The roof line is called mansard, very fashionably French.


A lupine blossom was a demonstration sketch for the summer drawing class I’m teaching at Adventures in Learning at Colby-Sawyer College in New London, NH.



I happily spent a few minutes on a grey day drawing colorful food at the Pleasant Lake Cheesecake Company, Newport Road, New London, NH. With color notes and a clear memory, I added the color at home.

Everything in the shop is a gorgeous sculpture. The red paper surrounds a cupcake sized creation.

Monday, July 6, 2015

New Hampshire and Wisconsin



The Portsmouth Athenaeum (a library, gallery, and museum) has a gorgeous door. Designed by architect Bradbury Johnson in 1817, it was the entrance to the New Hampshire Fire And Marine Insurance Company.
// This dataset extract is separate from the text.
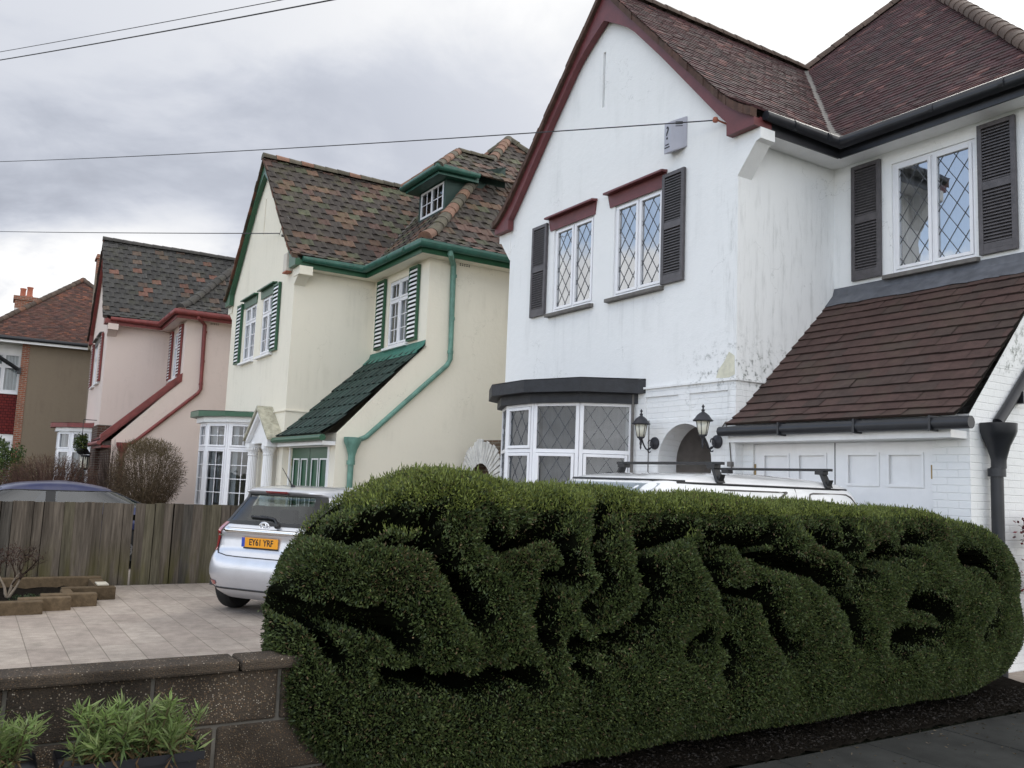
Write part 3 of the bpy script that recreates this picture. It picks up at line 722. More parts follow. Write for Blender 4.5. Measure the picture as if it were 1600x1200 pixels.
    if S['style'] != 1:
        dpm.tube([(HWR + ge, 2.15, gz - .03), (HWR + ge, 2.15, gz - .12), (px + .02, 2.42, 6.12), (px + .02, 2.45, 4.15), (px + .02, 2.38, 4.02), (px, .72, 2.45), (px, .52, 2.36)], rp, 10)
        for z in (5.9, 5.0, 4.3): dpm.lathe([(rp * 1.25, -.03), (rp * 1.25, .03)], 10, T3(px + .02, 2.445, z))
    else:
        dpm.tube([(px, 2.9, 6.4), (px, 2.8, 4.6), (px, .75, 2.62), (px, .55, 2.44)], rp, 10); dpm.box(px - .04, px + .06, .92, 1.02, 2.66, 2.78)
    pipe_o = dpm.build('downpipe', S['pipe'], H, smooth=True, angle=50)
    hp_ = MB(); hx, hy = HWR + .12, .42
    prof = [(.075, 1.98), (.075, 2.06), (.085, 2.10), (.115, 2.20), (.165, 2.30), (.18, 2.34), (.185, 2.42)]
    hp_.lathe([(r * .92, z - .0) for r, z in prof], 12, T3(hx, hy, 0)); hp_.lathe([(.058, -.3), (.058, 1.99)], 12, T3(hx - .02, hy, 0)); hp_.lathe([(.08, 1.90), (.08, 1.98)], 12, T3(hx - .02, hy, 0))
    hp_.build('rainwater_hopper', S['hopper'], H, smooth=True, angle=40)
    # ---- catslide roof over the garage
    cs = MB(); O_ = (0, -.17, 2.40); ang = math.atan2(4.38 - 2.40, HR + .17); V_ = (0, math.cos(ang), math.sin(ang)); Ls = (HR + .17) / math.cos(ang)
    tiles(cs, O_, (1, 0, 0), V_, [(.0, 0), (HWR + .035, 0), (HWR + .035, Ls), (0, Ls)], S['ctw'], S['cex'], S['cth'], S['ccol'], rnd, roll=S['croll'], stagger=S['cstag'], warp=(.07, .6), edge=.6)
    ca_o = cs.build('garage_roof', S['cmat'], H, colours=True)
    fl = MB(); k = 16
    for i in range(k):
        x0, x1 = (HWR + .03) * i / k, (HWR + .03) * (i + 1) / k; w0, w1 = rnd.uniform(.27, .31), rnd.uniform(.27, .31)
        def fp(x, s_, lift): return Vector((x, -.17 + math.cos(ang) * (Ls - s_), 2.40 + math.sin(ang) * (Ls - s_) + lift))
        fl.quad((x0, HR - .012, 4.50), (x1, HR - .012, 4.50), fp(x1, .06, .06), fp(x0, .06, .06)); fl.quad(fp(x0, .06, .06), fp(x1, .06, .06), fp(x1, w1, .038), fp(x0, w0, .038))
    fl.build('lead_flashing', S['flash'], ca_o, smooth=True)
    if S['style'] == 3:
        sd = MB(); sd.prism([(HWR + .02, -.17, 2.36), (HWR + .02, HR, 4.34), (HWR + .02, HR, 4.60), (HWR + .02, -.17, 2.62)], (-.30, 0, 0)); sd.build('raking_coping', 'redpaint', ca_o)
    g2 = MB(); g2.tube([(-.06, -.21, 2.385), (HWR + .22, -.21, 2.385)], .062, 10)
    if S['style'] == 1: [g2.box(x - .012, x + .012, -.275, -.14, 2.31, 2.46) for x in (.9, 1.9, 2.75)]
    g2.build('garage_gutter', S['gutter2'], H, smooth=True, angle=50)
    f2 = MB(); f2.box(-.0, HWR - .03, -.13, gy, 2.255, 2.33); f2.build('garage_fascia', S['fascia2'], H)
    # ---- garage doors
    gd = MB(); px_ = [(.31, .69), (.83, 1.22), (1.50, 1.89), (2.00, 2.40)]; yq = gy + .05
    us = [.165] + [v for p in px_ for v in p] + [2.515]
    rows = S['gpanels']
    wall(gd, (0, yq - .02, 0), (1, 0, 0), [(.165, .0), (2.515, .0), (2.515, 2.243), (.165, 2.243)], [(a, b, c, d_, .018) for a, b in px_ for c, d_ in rows])
    for a, b in px_:
        for c, d_ in rows:
            gd.quad((a, yq - .002, c), (b, yq - .002, c), (b, yq - .002, d_), (a, yq - .002, d_), mi=0)
            rail_frame(gd, a - .012, b + .012, c - .012, d_ + .012, .03, yq - .034, yq - .022, Matrix.Identity(4))
            for f in range(4): pass
            if S['style'] == 2:
                for q in range(24): gd.mi[-1 - q] = 1
    gd.box(1.335, 1.345, yq - .024, yq - .012, 0, 2.243, mi=2)
    gd.build('garage_door', [S['gdoor'], 'trim_white', 'blacktrim'], H)
    for x_ in (.178, 2.502):
        hg = MB(); hg.box(x_ - .012, x_ + .012, yq - .03, yq - .016, 1.86, 2.0); hg.build('hinge', 'brass', H)
    if S['style'] == 2:
        gf = MB(); gf.box(.06, .16, gy - .02, gy + .04, 0, 2.25); gf.box(.06, 2.60, gy - .022, gy + .04, 2.236, 2.34); gf.box(2.52, 2.60, gy - .02, gy + .04, 0, 2.236); gf.build('garage_door_frame', 'trim_white', H)
    # ---- upstairs windows, hoods, sills, shutters
    for (a, b, c, d_, y, hood) in ((-4.156, -3.046, wz0, wz1, 0, True), (-2.532, -1.419, wz0, wz1, 0, True), (.894, 2.015, 4.557, 6.038, HR, False)):
        wo = window(H, T3(a, y + .055, c), b - a, d_ - c, S['wstyle'], glass=S['glass'], split=S.get('split'), rows=3, toprows=1, curt_gap=S.get('cgap', 0), curtain='curtain')
        sm = MB(); sm.prism([(a - .10, y + .05, c - .005), (a - .10, y - .09, c - .02), (a - .10, y - .09, c - .075), (a - .10, y + .05, c - .075)], (b - a + .14, 0, 0)); sm.build('window_sill', S['sill'], wo, bevel=.006)
        if hood:
            hd = MB(); hd.prism([(a - .16, y - .02, d_ + .20), (b + .06, y - .02, d_ + .20), (b + .03, y - .02, d_ - .02), (a - .10, y - .02, d_ - .02)], (0, .019, 0))
            hd.prism([(a - .16, y - .0, d_ + .23), (a - .16, y - .12, d_ + .21), (a - .16, y - .12, d_ + .18), (a - .16, y - .0, d_ + .19)], (b - a + .23, 0, 0))
            hd.build('window_hood', S['hood'], wo)
    shh = 1.60
    for x, y in ((-4.77, 0), (-1.40, 0), (.31, HR), (2.07, HR)): shutter(H, T3(x, y - .012, 4.50 if y == 0 else 4.55), .445, shh, S['shut'])
    # ---- bow window
    nb = 5; half, sag = 1.55, S['sag']; bc = -3.525; rr = (half ** 2 + sag ** 2) / (2 * sag); ha = math.asin(half / rr)
    bp = [(bc + rr * math.sin(a), -(rr * math.cos(a) - rr + sag)) for a in [ha - 2 * ha * i / nb for i in range(nb + 1)]]
    bs, bt = S['bay_sill'], 2.86
    base = MB()
    for (a, b) in zip(bp[:-1], bp[1:]): base.quad((a[0], a[1], z0), (b[0], b[1], z0), (b[0], b[1], bs), (a[0], a[1], bs))
    base.poly([(x, y, bs) for x, y in bp])
    bay = base.build('bay_window', S['wall'], H)
    for i, (a, b) in enumerate(zip(bp[:-1], bp[1:])):
        # facets run right to left; each frame starts at its left end
        A, B = Vector((b[0], b[1], 0)), Vector((a[0], a[1], 0)); w_ = (B - A).length; rz = math.atan2(B.y - A.y, B.x - A.x)
        xf = T3(A.x, A.y, bs, rz) @ Matrix.Translation((.006, .03, 0)); fr = MB(); gl = MB(); lt = MB(); w2 = w_ - .012; hh = bt - bs; sp = S['bay_split']
        rail_frame(fr, 0, w2, 0, hh, .055, -.035, .04, xf); fr.box(.05, w2 - .05, -.032, .038, hh * sp - .028, hh * sp + .028, xf=xf)
        for j, (c, d_) in enumerate(((.055, hh * sp - .03), (hh * sp + .03, hh - .055))):
            sash = S['bay_sash'][i][j]
            if sash: rail_frame(fr, .062, w2 - .062, c + .004, d_ - .004, .045, -.05, .01, xf)
            m_ = .10 if sash else .055; g = (m_, w2 - m_, c + (m_ - .055), d_ - (m_ - .055))
            gl.quad(*[xf @ Vector(p) for p in ((g[0], -.012, g[2]), (g[1], -.012, g[2]), (g[1], -.012, g[3]), (g[0], -.012, g[3]))])
            if S['wstyle'] == 'lead' : lattice(lt, g[0], g[1], g[2], g[3], .25, .36, -.0135, xf)
            elif S['bay_bars']:
                lt.box((g[0] + g[1]) / 2 - .009, (g[0] + g[1]) / 2 + .009, -.022, -.004, g[2], g[3], xf=xf); r_ = 4 if j == 0 else 2
                for q in range(1, r_): z = g[2] + (g[3] - g[2]) * q / r_; lt.box(g[0], g[1], -.0205, -.0055, z - .009, z + .009, xf=xf)
        fr.build('window_frame', 'upvc', bay, bevel=.004); gl.build('pane', S['glass_bay'], bay)
        if lt.v: lt.build('lead_lattice' if S['wstyle'] == 'lead' else 'glazing_bars', 'leadline' if S['wstyle'] == 'lead' else 'upvc', bay)
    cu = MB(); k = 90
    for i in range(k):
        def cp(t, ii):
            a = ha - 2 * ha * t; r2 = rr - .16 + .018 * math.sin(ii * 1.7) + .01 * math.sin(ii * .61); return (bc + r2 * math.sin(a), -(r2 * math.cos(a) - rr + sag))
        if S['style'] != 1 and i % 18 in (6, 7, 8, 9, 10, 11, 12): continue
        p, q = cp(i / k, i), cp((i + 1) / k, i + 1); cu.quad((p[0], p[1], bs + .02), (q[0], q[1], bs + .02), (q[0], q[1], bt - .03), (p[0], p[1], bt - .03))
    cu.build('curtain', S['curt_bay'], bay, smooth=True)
    def ring(ex_): 
        half2, sag2 = half + ex_, sag + ex_; r2 = (half2 ** 2 + sag2 ** 2) / (2 * sag2); h2 = math.asin(min(1, half2 / r2)); return [(bc + r2 * math.sin(a), -(r2 * math.cos(a) - r2 + sag2)) for a in [h2 - 2 * h2 * i / nb for i in range(nb + 1)]]
    br = MB(); o1, o2 = ring(.26), ring(.10)
    ft, fb = S['bay_f']
    tops = [Vector((x, y, ft + rnd.uniform(-.012, .02))) for x, y in o1]
    br.poly(tops + [Vector((bc - half - .1, .0, ft + .12)), Vector((bc + half + .1, .0, ft + .12))][0:0] if False else tops)
    for i in range(nb): br.quad((o1[i][0], o1[i][1], fb), (o1[i + 1][0], o1[i + 1][1], fb), tops[i + 1], tops[i])
    br.poly([(x, y, fb) for x, y in o1]); br.poly([(o1[0][0], -.002, fb), (o1[0][0], -.002, ft + .03), (o1[-1][0], -.002, ft + .03), (o1[-1][0], -.002, fb)])
    for i in range(nb): br.quad((o2[i][0], o2[i][1], bt - .01), (o2[i + 1][0], o2[i + 1][1], bt - .01), (o2[i + 1][0], o2[i + 1][1], fb + .002), (o2[i][0], o2[i][1], fb + .002), mi=1)
    br.poly([(x, y, bt - .01) for x, y in o2], mi=1)
    for i in range(nb):  # sheet of felt or lead lapping over the edge
        a, b = tops[i], tops[i + 1]; m_ = Vector((bc, -.02, ft + .10)); br.quad(a + Vector((0, 0, .012)), b + Vector((0, 0, .012)), m_ + (b - m_) * .25, m_ + (a - m_) * .25, mi=2)
    br.build('bay_roof', S['bay_mats'], bay)
    return H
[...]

Which went bankrupt. 

The building gazes out over Market Square.


A sunny spring day enticed me to wander around Portsmouth, New Hampshire. On Chestnut Street I came upon the African Burying Ground. The site is a walk-through park between Court and State Streets.
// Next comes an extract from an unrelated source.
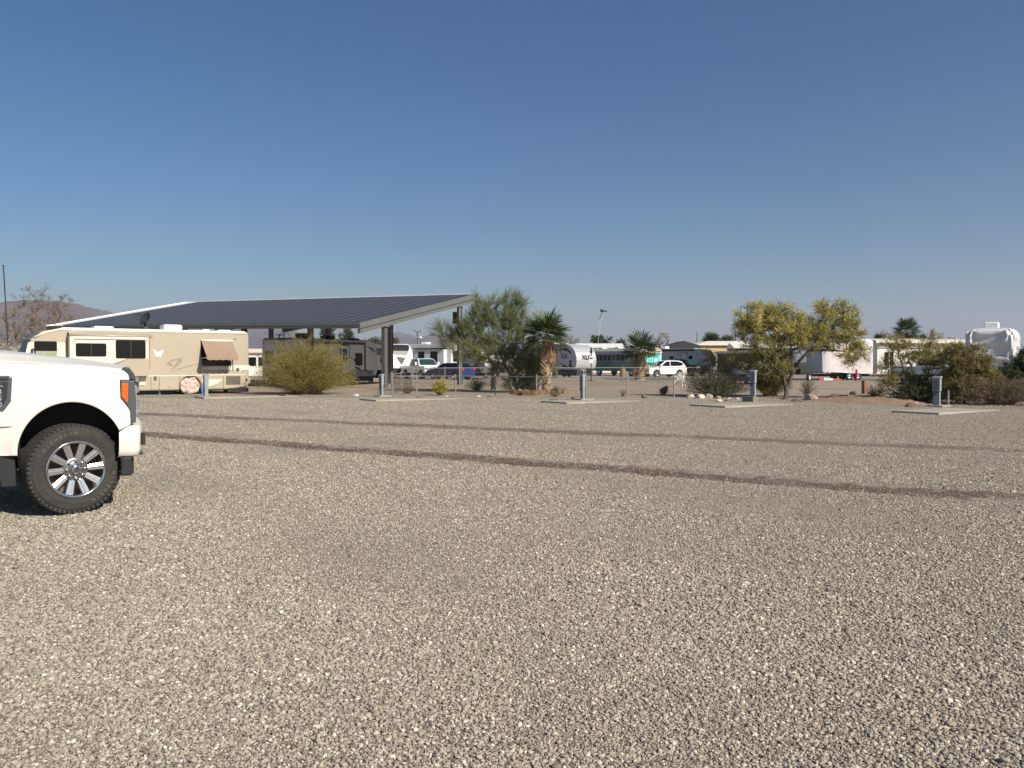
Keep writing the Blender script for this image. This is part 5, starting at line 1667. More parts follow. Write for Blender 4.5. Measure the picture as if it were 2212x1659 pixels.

Over two hundred coffins of slaves were discovered while the city workers were repairing the road or the drains. Portsmouth archeologists filled in the story of the lost burial ground.

 The thoughtful and beautiful sculptures moved me by their story. The main sculpture has two figures, a slave and Mother Africa. I sketched a few minor components of the large installation.
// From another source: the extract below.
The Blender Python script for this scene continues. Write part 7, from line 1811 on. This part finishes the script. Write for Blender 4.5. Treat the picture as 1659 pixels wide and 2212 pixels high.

The Music Hall in Portsmouth, New Hampshire, is a 906 seat theater built in 1878 and still very much in operation. Its fascinating history is all online. In 2003, the Music Hall was named an American Treasure and underwent four years of extensive restoration.


Manual typewriters, all in working condition, now line the window at the RiverRun Bookstore in Portsmouth, New Hampshire. They are all for sale.

I love this sort of drawing: theme and variation. The black one looks like a Model T. The low, sleek, colored ones are Italian sports cars.



Nearby Sunapee Harbor, New Hampshire, is small and picturesque. I draw it several times a year.



The summer market in New London, New Hampshire is back. We are there every Wednesday 3-6 PM. Here was our view last week. The mountain in the distance is Mount Sunapee.



Last week we went again to hear traveling folklorist Jeff Warner sing, and play his many musical instruments. And quite a few history lessons were thrown in too. His website is www.jeffwarner.com, and you can see Jeff and his little stick man, sometimes called a Limberjack, in action at this link on Youtube. The video was shot during one of his regular appearances in England and Scotland, both of which share a strong musical heritage with rural eastern United States. 


We fit in a quick trip to Wisconsin for a mini family reunion. Rain has been plentiful this spring, and my sister’s egg-shaped prairie garden was lush and colorful in the gloaming. The plants are native to the prairies of the state.


Alibi, a Wisconsin tortoise shell cat, was sleeping atop a chair in a sort of gravity defying position.